La force de cohésion des États-Unis provient au contraire de ce que le pouvoir fédéral a un revenu suffisant voté par le congrès et perçu par ses agens. Le bon sens des Néerlandais empêcha le vice des institutions d’amener des catastrophes, mais les provinces les moins zélées parvenaient par des retards à faire payer leur part aux autres, et il en résultait des discussions très aigres et des tiraillemens sans fin. Voici quelle était la quote-part de chaque province : sur 100 florins, la Hollande en payait 58, la Gueldre 6, la Zélande 10, Utrecht 5, la Frise 12, Overyssel 3, Groningue 5, et Drenthe 1. Pour lever les sommes relativement considérables qu’exigeaient les besoins de l’état et de la province, on avait mis des impôts sur tout : sur le pain, la viande, le sel, le savon, le bétail, les terres cultivées, les procès, les ventes au poids (waag geld) et à la mesure (op de ronde mat), sur la laine, les draps, le poisson, les fruits, les denrées coloniales, les domestiques, les servantes et les voitures, sur les enterremens et les mariages. Le génie de la fiscalité n’avait rien épargné, et les financiers de tous les pays pouvaient trouver des précédens dans cet arsenal; — comme le dit Temple dans ses Remarques, chapitre VII, » avant que l’on puisse servir un plat de poisson avec sa sauce ordinaire, il faut qu’il ait payé trente droits différens. »
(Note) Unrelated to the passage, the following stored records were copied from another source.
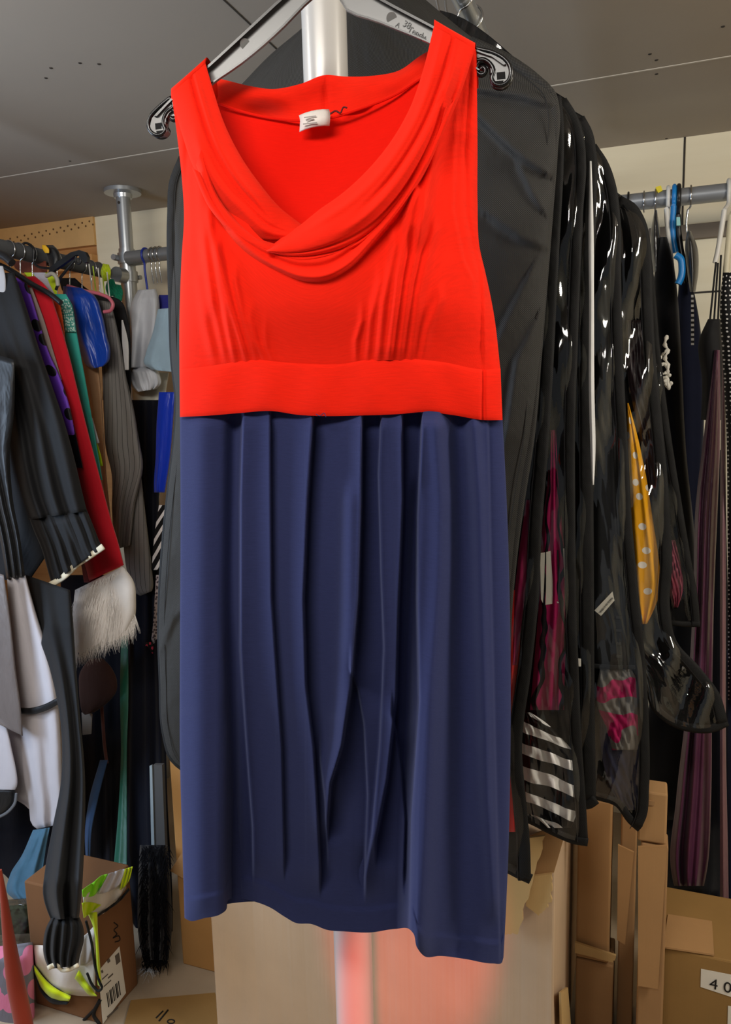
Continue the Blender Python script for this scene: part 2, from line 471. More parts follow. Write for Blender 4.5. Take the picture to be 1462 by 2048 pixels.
r2 = thing('clothes_rail', 'bare steel clothes rail along the cream back wall', 'rail', (0, BRY, BRZ))
cyl('steel_tube', (lp.x+.03, BRY, BRZ), (1.3, BRY, BRZ), .0235, plain('grey_rail_tube', (150, 154, 160), .38, .5, .5, .04, 12), r2, 28)
DRX, DRZ = px0+.062, 2.19
r3 = thing('clothes_rail', 'steel rail above the dress and black garment bags, clamped beside the white pole', 'rail', (DRX, 1.4, DRZ))
cyl('steel_tube', (DRX, .5, DRZ), (DRX, 2.37, DRZ), .017, M_metal, r3, 20)
# ================================================================ BOXES
CB1, CB2, CB3 = cardboard('pale_cardboard', (206, 178, 148), 1), cardboard('brown_cardboard', (166, 128, 88)), cardboard('tan_cardboard', (176, 136, 92))
CB4 = cardboard('dark_cardboard', (126, 88, 58)); CB5 = cardboard('olive_cardboard', (150, 116, 68)); M_torn = cardboard('torn_cardboard', (206, 172, 118))
def carton(label, a, b, mat, group=None, flaps=()):
    a, b = Vector(a), Vector(b)
    t = thing('cardboard_box', label, 'box', ((a.x+b.x)/2, (a.y+b.y)/2, a.z), group)
    box('box_body', a, b, mat, t, .004)
    return t
# big pale box in front
Yc = 1.345
cx0, cx1 = at(425, 1900, 1, Yc).x, at(1108, 1900, 1, Yc).x
czt = at(1100, 1668, 1, Yc).z
cyb = Yc+.05
while proj((cx1, cyb, .45))[0] < 1166: cyb += .01
big = carton('largest pale cardboard box, standing behind the foot of the white pole', (cx0, Yc, 0), (cx1, cyb, czt), CB1)
pl = PY(Yc-.004)
def torn(poly, seed=1, amp=3):
    rd = random.Random(seed); out = []
    for (a, b) in zip(poly, poly[1:]+poly[:1]):
        n = 1 if a[2] == 0 else a[2]
        for i in range(n):
            t = i/n; j = 0 if i == 0 else rd.uniform(-amp, amp)
            out.append((a[0]+(b[0]-a[0])*t+j, a[1]+(b[1]-a[1])*t+j*.7))
    return out
prism('torn_flap', pl, torn([(960, 1690, 0), (1090, 1672, 8), (1060, 1780, 6), (1036, 1868, 12), (985, 1868, 0)]), .03, .006, M_torn, big)
prism('torn_flap', pl, torn([(1050, 1755, 0), (1104, 1748, 8), (1104, 1800, 10), (1078, 1832, 8), (1052, 1812, 0)], 3), .014, .006, M_torn, big)
prism('folded_flap', pl, [(1060, 1672), (1138, 1640), (1108, 1745), (1066, 1752)], .008, .004, CB3, big)
pr = PX(cx1+.002)
# strip of packing tape on right side
prism('tape', pr, [(1122, 1985), (1136, 1975), (1142, 2048), (1124, 2070)], .012, .004, M_torn, big)
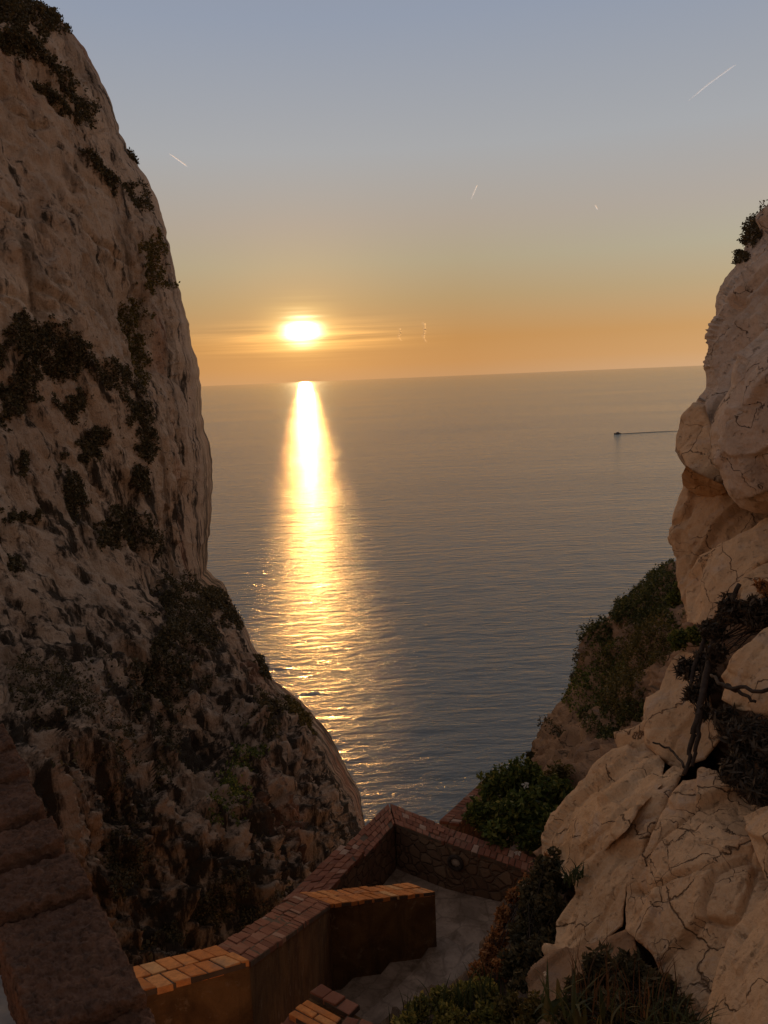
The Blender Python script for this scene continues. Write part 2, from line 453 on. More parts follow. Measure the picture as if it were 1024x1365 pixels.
c = N.mix(N.math('ADD', N.math('MULTIPLY', jt, 0.35), 0.65), (0.09, 0.065, 0.045), c); c = N.mix(N.math('MULTIPLY', N.val(N.noise(v, 3.5, 6, 0.7, 0.5), 0.52, 0.64), 0.7), c, (0.12, 0.085, 0.055))
N.l(c, b.inputs['Base Color']); b.inputs['Roughness'].default_value = 0.9
N.l(N.bump(N.math('ADD', N.noise(v, 18, 8, 0.7), N.math('MULTIPLY', jt, 0.15)), 0.5, 0.02), b.inputs['Normal']); M['paving'] = mt

# rubble masonry
mt, nt, b, out = mat_new('rubble_masonry'); N = NT(nt); v = N.coords((1, 1, 1.15))
wv = N.n('ShaderNodeVectorMath', operation='ADD'); nz = N.n('ShaderNodeTexNoise'); nz.inputs['Scale'].default_value = 5; N.l(v, nz.inputs['Vector'])
sc_ = N.n('ShaderNodeVectorMath', operation='SCALE'); sc_.inputs['Scale'].default_value = 0.12; N.l(nz.outputs['Color'], sc_.inputs[0]); N.l(v, wv.inputs[0]); N.l(sc_.outputs[0], wv.inputs[1])
ve = N.voro(wv.outputs[0], 5.0, 'DISTANCE_TO_EDGE'); vcol = N.voro(wv.outputs[0], 5.0, 'F1')
st = N.ramp(N.n('ShaderNodeSeparateColor').outputs[0], [(0, (0, 0, 0)), (1, (1, 1, 1))])
sp = N.n('ShaderNodeSeparateColor'); N.l(vcol.outputs['Color'], sp.inputs[0])
stone = N.ramp(sp.outputs[0], [(0, (0.14, 0.085, 0.052)), (0.5, (0.19, 0.12, 0.073)), (1, (0.25, 0.17, 0.105))])
stone = N.mix(N.math('MULTIPLY', N.noise(v, 25, 6, 0.7), 0.4), stone, (0.1, 0.06, 0.035))
e = N.val(ve.outputs['Distance'], 0.02, 0.11)
N.l(N.mix(e, (0.13, 0.085, 0.052), stone), b.inputs['Base Color']); b.inputs['Roughness'].default_value = 0.95
hh = N.math('ADD', N.math('MULTIPLY', e, 1.0), N.math('MULTIPLY', N.noise(v, 25, 6, 0.7), 0.35))
N.l(N.bump(hh, 0.9, 0.04), b.inputs['Normal']); M['rubble'] = mt

# water
mt, nt, b, out = mat_new('sea_water'); N = NT(nt)
b.inputs['Base Color'].default_value = (0.042, 0.062, 0.066, 1); b.inputs['IOR'].default_value = 1.33
b.inputs['Specular IOR Level'].default_value = 0.5
v1 = N.coords((0.4, 1, 1), (0, 0, math.radians(-13))); v2 = N.coords((0.3, 1, 1), (0, 0, math.radians(9)))
w_mid = N.noise(v2, 0.42, 3, 0.5, 0.4); w_small = N.noise(v1, 1.9, 4, 0.6, 0.5)
patch = N.noise(N.coords((0.25, 1, 1), (0, 0, math.radians(-6))), 0.004, 5, 0.6, 0.8)
amp = N.val(patch, 0.36, 0.66)
h = N.math('ADD', N.math('MULTIPLY', w_mid, 0.42), N.math('MULTIPLY', w_small, 0.165))
h = N.math('MULTIPLY', h, N.math('ADD', N.math('MULTIPLY', amp, 0.5), 0.75))
swell = N.noise(N.coords((0.3, 1, 1), (0, 0, math.radians(-10))), 0.075, 3, 0.6, 0.6)
h = N.math('ADD', h, N.math('MULTIPLY', swell, 0.55))
swell2 = N.noise(N.coords((0.3, 1, 1), (0, 0, math.radians(-4))), 0.022, 3, 0.6, 0.6)
h = N.math('ADD', h, N.math('MULTIPLY', swell2, 1.0))
swell3 = N.noise(N.coords((0.26, 1, 1), (0, 0, math.radians(-12))), 0.15, 3, 0.5, 0.8)
h = N.math('ADD', h, N.math('MULTIPLY', swell3, 0.62))
N.l(N.bump(h, 1.0, 1.0), b.inputs['Normal'])
N.l(N.math('ADD', N.math('MULTIPLY', amp, 0.05), 0.075), b.inputs['Roughness'])
nrm = b.inputs['Normal'].links[0].from_socket; rgh = b.inputs['Roughness'].links[0].from_socket
fr = N.n('ShaderNodeFresnel'); fr.inputs[0].default_value = 1.33; N.l(nrm, fr.inputs['Normal'])
gl = N.n('ShaderNodeBsdfGlossy'); N.l(nrm, gl.inputs['Normal']); N.l(rgh, gl.inputs['Roughness']); gl.inputs[0].default_value = (1, 1, 1, 1)
dfw = N.n('ShaderNodeBsdfDiffuse'); dfw.inputs[0].default_value = (0.12, 0.135, 0.135, 1); N.l(nrm, dfw.inputs['Normal'])
mxw = N.n('ShaderNodeMixShader'); N.l(N.math('MULTIPLY', fr.outputs[0], 0.86), mxw.inputs[0]); N.l(dfw.outputs[0], mxw.inputs[1]); N.l(gl.outputs[0], mxw.inputs[2]); N.l(mxw.outputs[0], out.inputs[0])
nt.nodes.remove(b); M['water'] = mt

# ------------------------------------------------------------------ world: evening sky
w = bpy.data.worlds.new('World'); SC.world = w; w.use_nodes = True
nt = w.node_tree
for n in list(nt.nodes): nt.nodes.remove(n)
N = NT(nt)
wo = N.n('ShaderNodeOutputWorld'); bg = N.n('ShaderNodeBackground'); N.l(bg.outputs[0], wo.inputs[0])
sky = N.n('ShaderNodeTexSky', sky_type='NISHITA'); sky.sun_disc = False
sky.sun_elevation = SUN_EL; sky.sun_rotation = SUN_AZ; sky.altitude = 100
sky.air_density = 1.0; sky.dust_density = 2.0; sky.ozone_density = 2.0


def lin(c):
    return tuple((x / 255 / 12.92) if x <= 10 else ((x / 255 + 0.055) / 1.055) ** 2.4 for x in c)


tc = N.n('ShaderNodeTexCoord'); D = tc.outputs['Generated']
sx = N.n('ShaderNodeSeparateXYZ'); N.l(D, sx.inputs[0])
elev = N.math('MULTIPLY', N.math('ARCSINE', sx.outputs[2]), 180 / math.pi)
fe = N.val(elev, -2.0, 62.0)
def E_(d): return (d + 2.0) / 64.0
base = N.ramp(fe, [(0, lin((150, 108, 74))), (E_(0.0), lin((194, 146, 100))), (E_(1.0), lin((193, 141, 88))), (E_(2.6), lin((188, 137, 82))), (E_(5.4), lin((177, 149, 108))),
                   (E_(7.9), lin((173, 159, 131))), (E_(10.5), lin((172, 160, 146))), (E_(15), lin((165, 166, 168))), (E_(22.6), lin((145, 154, 171))), (E_(35), lin((132, 136, 150))), (1, lin((126, 126, 134)))])
dt = N.n('ShaderNodeVectorMath', operation='DOT_PRODUCT'); N.l(D, dt.inputs[0]); dt.inputs[1].default_value = (math.sin(SUN_AZ), math.cos(SUN_AZ), 0)
side = N.val(dt.outputs['Value'], -0.9, 0.95)
base = N.mix(1.0, base, N.ramp(side, [(0, (0.62, 0.46, 0.35)), (0.5, (1.06, 0.88, 0.74)), (0.93, (1, 1, 1)), (1, (1, 1, 1))]), 'MULTIPLY')
# angle to the sun, flattened so that the low sun spreads along the haze layers
ds = N.n('ShaderNodeVectorMath', operation='DOT_PRODUCT'); N.l(D, ds.inputs[0])
ds.inputs[1].default_value = (math.sin(SUN_AZ) * math.cos(SUN_EL), math.cos(SUN_AZ) * math.cos(SUN_EL), math.sin(SUN_EL))
ang = N.math('MULTIPLY', N.math('ARCCOSINE', N.math('MINIMUM', ds.outputs['Value'], 0.9999999)), 180 / math.pi)
def gauss(x, sig): return N.math('POWER', 2.718, N.math('MULTIPLY', N.math('POWER', N.math('DIVIDE', x, sig), 2.0), -1.0))
def scol(fac, col):
    x = N.n('ShaderNodeVectorMath', operation='SCALE'); x.inputs[0].default_value = col; N.l(fac, x.inputs['Scale']); return x.outputs[0]
def vadd(a, b):
    x = N.n('ShaderNodeVectorMath', operation='ADD'); N.l(a, x.inputs[0]); N.l(b, x.inputs[1]); return x.outputs[0]
# long thin cloud bars lying across the sun
cv = N.n('ShaderNodeMapping'); N.l(D, cv.inputs[0]); cv.inputs['Scale'].default_value = (3.5, 3.5, 150.0)
bars = N.noise(cv.outputs[0], 1.0, 4, 0.55, 0.25)
low = gauss(N.math('SUBTRACT', elev, 3.0), 0.9)
near = gauss(ang, 5.5)
barm = N.math('MULTIPLY', N.math('MULTIPLY', low, near), N.val(bars, 0.42, 0.70))
azd = N.math('SUBTRACT', N.math('MULTIPLY', N.math('ARCTAN2', sx.outputs[0], sx.outputs[1]), 180 / math.pi), math.degrees(SUN_AZ))
eld = N.math('SUBTRACT', elev, math.degrees(SUN_EL))
wob = N.math('MULTIPLY', N.math('SUBTRACT', bars, 0.5), 1.5)
rad = N.math('SQRT', N.math('ADD', N.math('POWER', N.math('DIVIDE', azd, 1.55), 2.0), N.math('POWER', N.math('ADD', eld, wob), 2.0)))
core = gauss(rad, 0.62); halo = gauss(rad, 1.35); wide = gauss(ang, 5.5)
rt = N.val(N.math('MULTIPLY', N.math('ARCTAN2', sx.outputs[0], sx.outputs[1]), 180 / math.pi), 6.0, 28.0)
base = N.mix(N.math('MULTIPLY', rt, gauss(elev, 9.0)), base, N.mix(1.0, base, (1.22, 1.42, 1.75), 'MULTIPLY'))
tot = base
tot = vadd(tot, scol(barm, (0.95, 0.48, 0.12)))
tot = vadd(tot, scol(wide, (0.13, 0.06, 0.012)))
tot = vadd(tot, scol(halo, (0.65, 0.42, 0.12)))
tot = vadd(tot, scol(core, (7.0, 6.0, 3.6)))
nis = N.n('ShaderNodeVectorMath', operation='SCALE'); N.l(sky.outputs[0], nis.inputs[0]); nis.inputs['Scale'].default_value = 0.0025
tot = vadd(tot, nis.outputs[0])
N.l(tot, bg.inputs[0]); bg.inputs[1].default_value = 1.0

sd = bpy.data.lights.new('sun', 'SUN'); sd.energy = 0.26; sd.angle = math.radians(0.6); sd.color = (1.0, 0.47, 0.12)
so = bpy.data.objects.new('sun', sd); COL.objects.link(so)
SUN = Vector((math.sin(SUN_AZ) * math.cos(SUN_EL), math.cos(SUN_AZ) * math.cos(SUN_EL), math.sin(SUN_EL)))
so.rotation_euler = SUN.to_track_quat('Z', 'Y').to_euler(); so.location = (0, 50, 140)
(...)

La Néerlande jouait alors en Europe un rôle fort au-dessus de sa taille. Pour qu’un si petit pays pût lutter seul successivement contre des colosses comme l’Espagne, la France et l’Angleterre, il lui fallait faire des sacrifices énormes; mais il s’y résigna, parce qu’il savait pourquoi il payait et qu’il s’imposait lui-même. L’envoyé français Buzenval écrivait : « Il s’est rarement vu moins de murmures dans de si grandes charges comme celles qu’ils portent. » C’est sans doute en pensant à la Hollande que Montesquieu disait : « Règle générale, on peut lever des tributs plus forts à proportion de la liberté des sujets. » D’après Temple, le revenu ordinaire de la république s’élevait à 21 millions de florins ou plus de 44 millions de francs. En temps de guerre, les dépenses étaient bien plus considérables, et on y faisait face au moyen d’emprunts.